We can’t get much louder than this

Five months ago, I hunkered down in my newly-purchased camp chair, enjoying a good book and one of the spring’s final cool nights. I wasn’t bothered by the rain–although it required me to read my book through my poncho–or the setting. The fact that I was the dork reading a YA novel during Stevie Wonder’s jazz fest performance only made my first reading of Paper Towns more memorable.

Last month I attempted to recount that story to John Green, the book’s author. I think I’m usually pretty articulate, or at least intentional about what I say. Not that night. I was so excited to meet this author that I could barely remember my name.

Or, well, that’s a bit of an exaggeration–I knew who I was, but couldn’t say it. I’m not normally so star struck, I don’t think. I’ve met a few musicians and interviewed authors I admire. But I don’t suppose I’ve met someone whose work I hold quite so dear, someone who I hope to emulate, if not in exact career path, certainly in his authentic portrayal of people and stories on the page.

So what I imagined as a calm expression of thanks for three magnificent books and a fair bit of inspiration translated into a nervous, muddled recounting of the number of times I’ve read his books (Alaska, three; Katherines, two; Paper Towns, then one, now two), the fact that I too am a writer (perhaps unbelievable as I stuttered!) and my tale of reading through a transparent orange poncho while listening to one of music’s living legends. I didn’t even have the decency to be embarrassed by my awkwardness. The message remained: Thank you for doing what you do. And maybe I’ll be less awkward with paper and pen than with the spoken word. I’ve read that John Green wrote the first of his three books–still my favorite–when he was my age. (I was therefore reluctant to turn 27.) I’ll let that stand as both an inspiration and a challenge … one that I am quite frankly terrified to face.
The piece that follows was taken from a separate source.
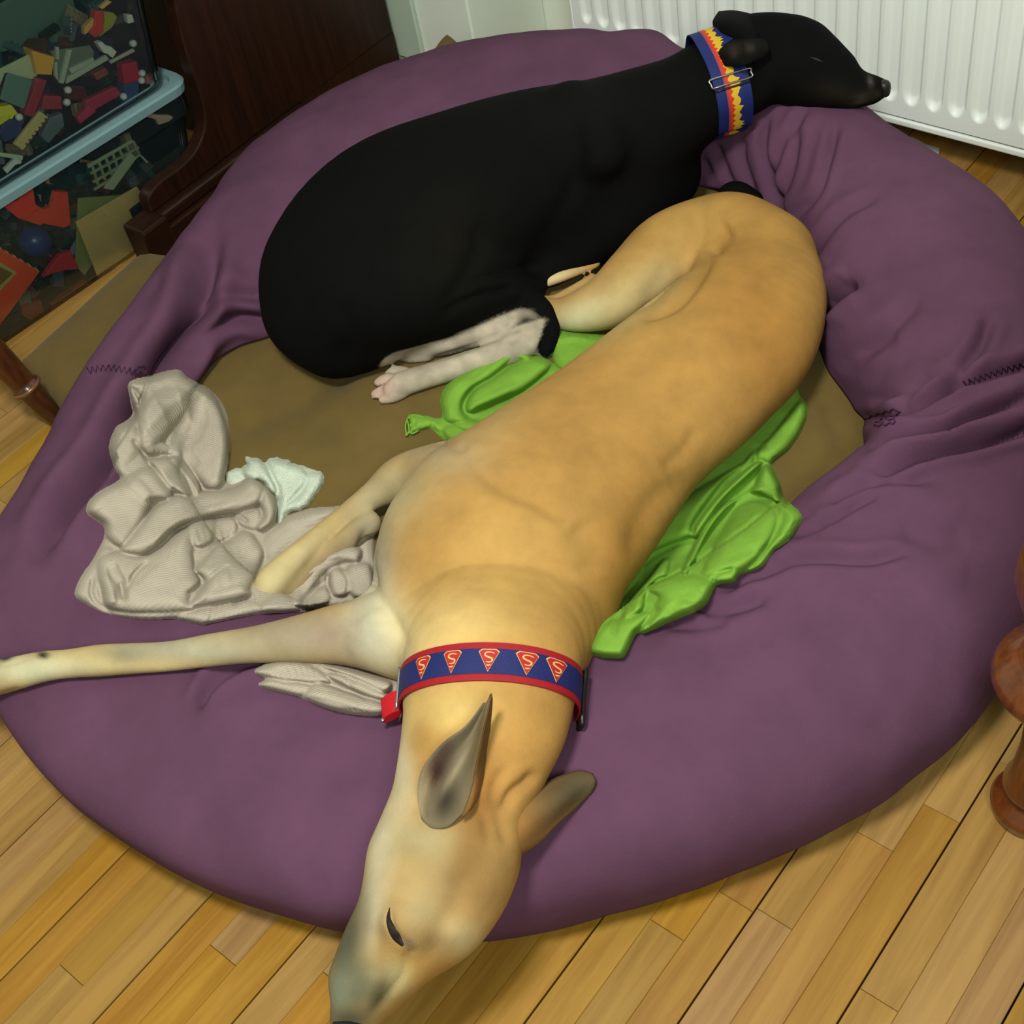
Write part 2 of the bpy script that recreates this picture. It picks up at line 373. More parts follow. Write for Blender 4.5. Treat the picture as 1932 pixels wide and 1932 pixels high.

2 thoughts on “We can’t get much louder than this

  1. I love this post, CJ. I’m the same way about meeting my most beloved authors/musicians. One time I stood in a book-signing line for an hour to see Dave Eggers, practicing what I was going to say over and over in my head, only to totally clam up at the table. There was an awkward silence, and then he goes, “So … what’s your name?” and I mumbled “Cassia,” and then another awkward silence, and then, “Well, that’s a cool name,” and then I blurt out real fast, “Yeah, it’s a spice, it’s like cinnamon, the Chinese word for it actually means ‘bastard cinnamon,’ … ” and he smiles in an embarrassed way, like, who in the hell is this?

    What makes this story worse is that there were two really pretty girls immediately ahead of me in line, and they talked eloquently and flirtatiously to Dave for like 15 minutes, while I just stood there getting more freaked out.